Ahah, just found out that i probably need glasses… mine is actually not 1 hour delay
however, in bold you can see the difference between what i get from Tibber app and HA, in both the Energy tab and the ‘chart’ i made.
5 to 6 = 0.75 (0.01)
6 to 7 = 0.55 (0.01)
7 to 8 = 0.31 (0.01)
8 to 9 = 0.33 (0.01)
However, in the Energy Dashboard:
10 to 11 = 0.25 (0.30)
im not sure where home assistant is getting the values, i was assuming it was from the same place, but it probably not.
in any way, its not that important to me this small differences, important is that i may need glasses.
(sorry by wasting your time)
I have been dealing with this for a few years now, by using Node-Red to modify the data in the mysql statistics table 1 min after each hour when the data is received from the meter. This has been working great for a long time now. The code is too complicated to share here, but it basically loads the last 2 values, and run a new sql query to update the record with corrected data.
When Tibber provides the one day delayed consumption and cost data, I again update the corresponding records in statistics table to be 100% synced with the data from Tibber, using Tibber integration and Mysql queries from Node-Red.
However the other day I got this idea: What if you instead just create a mysql trigger on the statistics table that shifts the timestamp before it is actually written to the database, and only for the consumption and cost entities. I have tested this in an test HA installation, and it works great, if you can live with that the table data is populated 1 hour later than normal. With this trigger the data is saved in the correct timeframe.
CREATE TRIGGER `shift_statistics_time` BEFORE INSERT ON `statistics`
FOR EACH ROW BEGIN
-- Only adjust if the metadata_id is 2 or 3 (for me energy and cost entites)

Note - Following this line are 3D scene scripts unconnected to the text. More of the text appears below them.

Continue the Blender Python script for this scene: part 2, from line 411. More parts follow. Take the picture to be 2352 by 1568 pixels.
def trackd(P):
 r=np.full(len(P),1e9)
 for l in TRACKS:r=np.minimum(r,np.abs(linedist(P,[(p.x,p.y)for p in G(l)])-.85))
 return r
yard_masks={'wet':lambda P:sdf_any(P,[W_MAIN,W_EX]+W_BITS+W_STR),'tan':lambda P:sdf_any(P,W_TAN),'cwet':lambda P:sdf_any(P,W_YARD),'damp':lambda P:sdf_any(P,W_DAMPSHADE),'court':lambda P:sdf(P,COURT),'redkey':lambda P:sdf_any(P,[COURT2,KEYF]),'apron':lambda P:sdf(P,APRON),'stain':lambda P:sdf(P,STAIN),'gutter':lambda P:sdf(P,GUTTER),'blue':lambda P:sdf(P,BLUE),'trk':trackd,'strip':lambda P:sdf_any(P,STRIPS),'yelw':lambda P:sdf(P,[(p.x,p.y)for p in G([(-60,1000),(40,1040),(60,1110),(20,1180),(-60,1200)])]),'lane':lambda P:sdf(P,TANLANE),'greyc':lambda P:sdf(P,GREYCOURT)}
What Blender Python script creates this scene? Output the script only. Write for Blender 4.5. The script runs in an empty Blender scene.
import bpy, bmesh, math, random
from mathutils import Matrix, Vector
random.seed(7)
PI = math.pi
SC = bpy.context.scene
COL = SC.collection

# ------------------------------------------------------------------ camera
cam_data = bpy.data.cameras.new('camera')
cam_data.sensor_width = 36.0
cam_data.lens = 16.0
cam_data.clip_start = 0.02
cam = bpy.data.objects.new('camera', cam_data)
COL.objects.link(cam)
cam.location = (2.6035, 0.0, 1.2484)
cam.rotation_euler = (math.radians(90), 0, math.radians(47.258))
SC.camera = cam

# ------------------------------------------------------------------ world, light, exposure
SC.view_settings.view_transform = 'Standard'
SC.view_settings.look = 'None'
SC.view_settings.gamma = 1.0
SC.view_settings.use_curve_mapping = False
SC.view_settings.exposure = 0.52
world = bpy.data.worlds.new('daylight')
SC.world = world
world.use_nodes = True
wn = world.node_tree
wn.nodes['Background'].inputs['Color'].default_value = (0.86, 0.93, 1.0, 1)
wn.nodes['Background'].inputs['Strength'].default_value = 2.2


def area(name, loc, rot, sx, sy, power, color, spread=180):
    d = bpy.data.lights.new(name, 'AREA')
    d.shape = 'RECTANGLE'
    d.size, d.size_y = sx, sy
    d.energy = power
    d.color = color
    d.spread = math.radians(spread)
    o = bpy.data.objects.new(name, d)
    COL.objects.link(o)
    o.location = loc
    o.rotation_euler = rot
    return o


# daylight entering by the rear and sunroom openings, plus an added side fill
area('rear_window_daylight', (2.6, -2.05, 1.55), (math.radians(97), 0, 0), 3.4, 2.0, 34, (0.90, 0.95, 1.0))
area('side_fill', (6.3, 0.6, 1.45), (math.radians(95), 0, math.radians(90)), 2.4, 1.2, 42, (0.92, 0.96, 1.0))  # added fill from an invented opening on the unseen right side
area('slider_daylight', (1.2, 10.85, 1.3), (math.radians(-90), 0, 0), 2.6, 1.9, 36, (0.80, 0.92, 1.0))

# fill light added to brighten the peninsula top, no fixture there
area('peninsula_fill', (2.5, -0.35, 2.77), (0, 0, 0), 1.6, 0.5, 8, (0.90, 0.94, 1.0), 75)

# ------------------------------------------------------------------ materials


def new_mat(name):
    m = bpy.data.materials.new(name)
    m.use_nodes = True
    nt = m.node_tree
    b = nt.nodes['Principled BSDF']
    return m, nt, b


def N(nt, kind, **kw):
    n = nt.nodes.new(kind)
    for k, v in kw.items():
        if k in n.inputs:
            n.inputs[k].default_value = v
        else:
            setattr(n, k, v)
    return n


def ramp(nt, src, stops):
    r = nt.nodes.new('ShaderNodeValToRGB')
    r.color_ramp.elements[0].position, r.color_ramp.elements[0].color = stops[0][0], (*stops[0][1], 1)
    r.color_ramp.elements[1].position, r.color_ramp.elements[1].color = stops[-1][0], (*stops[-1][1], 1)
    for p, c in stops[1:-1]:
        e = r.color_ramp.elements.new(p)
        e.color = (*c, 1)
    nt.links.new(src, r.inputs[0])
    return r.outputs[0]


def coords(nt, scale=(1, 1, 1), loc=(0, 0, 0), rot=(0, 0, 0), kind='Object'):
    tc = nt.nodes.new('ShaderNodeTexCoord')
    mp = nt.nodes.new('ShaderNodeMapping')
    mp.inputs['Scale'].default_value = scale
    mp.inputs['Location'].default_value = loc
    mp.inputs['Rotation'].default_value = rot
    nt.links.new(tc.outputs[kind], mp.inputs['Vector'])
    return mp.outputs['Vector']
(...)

IF NEW.metadata_id IN (2, 3) THEN
-- Ensure NEW.start_ts is not NULL
IF NEW.start_ts IS NOT NULL THEN
-- Subtract 1 hour (3600 seconds) from start_ts
SET NEW.start_ts = NEW.start_ts - 3600;
END IF;
END IF;
END
And for short term:
CREATE TRIGGER `shift_statistics_short_time` BEFORE INSERT ON `statistics_short_term`
FOR EACH ROW BEGIN
-- Only adjust if the metadata_id is 2 or 3
IF NEW.metadata_id IN (2, 3) THEN
-- Ensure NEW.start_ts is not NULL
IF NEW.start_ts IS NOT NULL THEN
-- Subtract 5 minutes (300 seconds) from start_ts
SET NEW.start_ts = NEW.start_ts - 300;
END IF;
END IF;
END
Warning! This is not meant to be a guide, but ideas on a workaround approach for this problem. This may break your HA installation. Make sure you understand what you are doing before trying to repeat any of this. Always test in a test system first. I cannot help you if something goes wrong.
If anyone can come up with a py code for HA, that allows you to correct existing statistics without using direct sql queries, I could probably write a HA integration that would sync the data with delayed consumption/cost data from the Tibber API.